_WHAT THE EXERCISE ASKS_. Only the lines from the start of the data through the line containing "6).obj('hands', MT['grey'], t)" should be written out, exactly as they are, with both ends included and the pictures left out.

_GIVEN MATERIAL_.
--- start ---

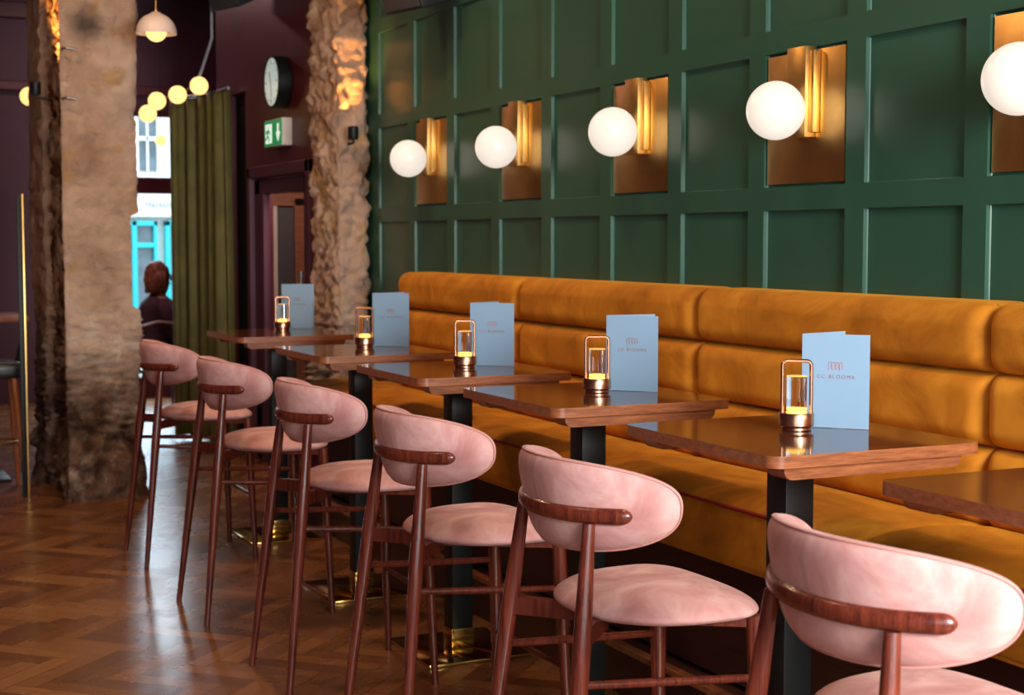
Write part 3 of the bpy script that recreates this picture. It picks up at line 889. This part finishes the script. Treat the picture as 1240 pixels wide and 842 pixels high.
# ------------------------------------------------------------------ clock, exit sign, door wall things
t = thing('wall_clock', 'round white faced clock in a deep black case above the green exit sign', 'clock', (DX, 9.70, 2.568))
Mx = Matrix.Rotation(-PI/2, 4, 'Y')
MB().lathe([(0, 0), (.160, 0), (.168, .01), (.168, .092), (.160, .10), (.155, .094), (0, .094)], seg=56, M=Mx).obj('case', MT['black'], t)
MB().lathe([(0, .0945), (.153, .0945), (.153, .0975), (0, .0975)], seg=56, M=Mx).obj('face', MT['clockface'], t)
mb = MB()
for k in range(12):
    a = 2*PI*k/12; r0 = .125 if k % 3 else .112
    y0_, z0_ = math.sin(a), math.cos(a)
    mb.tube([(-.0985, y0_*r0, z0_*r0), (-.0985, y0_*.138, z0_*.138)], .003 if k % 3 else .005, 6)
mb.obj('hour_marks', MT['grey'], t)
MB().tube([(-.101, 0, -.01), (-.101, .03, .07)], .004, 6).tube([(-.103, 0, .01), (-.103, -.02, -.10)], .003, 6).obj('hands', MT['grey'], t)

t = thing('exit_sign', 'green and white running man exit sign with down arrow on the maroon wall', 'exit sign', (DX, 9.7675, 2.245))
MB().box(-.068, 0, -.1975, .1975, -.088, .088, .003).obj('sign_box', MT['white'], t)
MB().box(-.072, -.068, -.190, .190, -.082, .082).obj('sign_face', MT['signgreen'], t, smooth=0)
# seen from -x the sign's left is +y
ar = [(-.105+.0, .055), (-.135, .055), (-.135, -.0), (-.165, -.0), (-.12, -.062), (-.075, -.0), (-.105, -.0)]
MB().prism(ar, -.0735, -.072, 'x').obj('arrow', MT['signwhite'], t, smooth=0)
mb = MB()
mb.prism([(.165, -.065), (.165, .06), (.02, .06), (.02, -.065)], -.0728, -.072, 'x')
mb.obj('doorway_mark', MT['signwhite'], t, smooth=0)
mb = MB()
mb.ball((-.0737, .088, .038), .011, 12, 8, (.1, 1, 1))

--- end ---

_RESULT FOR THIS TASK_.
Write part 3 of the bpy script that recreates this picture. It picks up at line 889. This part finishes the script. Treat the picture as 1240 pixels wide and 842 pixels high.
# ------------------------------------------------------------------ clock, exit sign, door wall things
t = thing('wall_clock', 'round white faced clock in a deep black case above the green exit sign', 'clock', (DX, 9.70, 2.568))
Mx = Matrix.Rotation(-PI/2, 4, 'Y')
MB().lathe([(0, 0), (.160, 0), (.168, .01), (.168, .092), (.160, .10), (.155, .094), (0, .094)], seg=56, M=Mx).obj('case', MT['black'], t)
MB().lathe([(0, .0945), (.153, .0945), (.153, .0975), (0, .0975)], seg=56, M=Mx).obj('face', MT['clockface'], t)
mb = MB()
for k in range(12):
    a = 2*PI*k/12; r0 = .125 if k % 3 else .112
    y0_, z0_ = math.sin(a), math.cos(a)
    mb.tube([(-.0985, y0_*r0, z0_*r0), (-.0985, y0_*.138, z0_*.138)], .003 if k % 3 else .005, 6)
mb.obj('hour_marks', MT['grey'], t)
MB().tube([(-.101, 0, -.01), (-.101, .03, .07)], .004, 6).tube([(-.103, 0, .01), (-.103, -.02, -.10)], .003, 6).obj('hands', MT['grey'], t)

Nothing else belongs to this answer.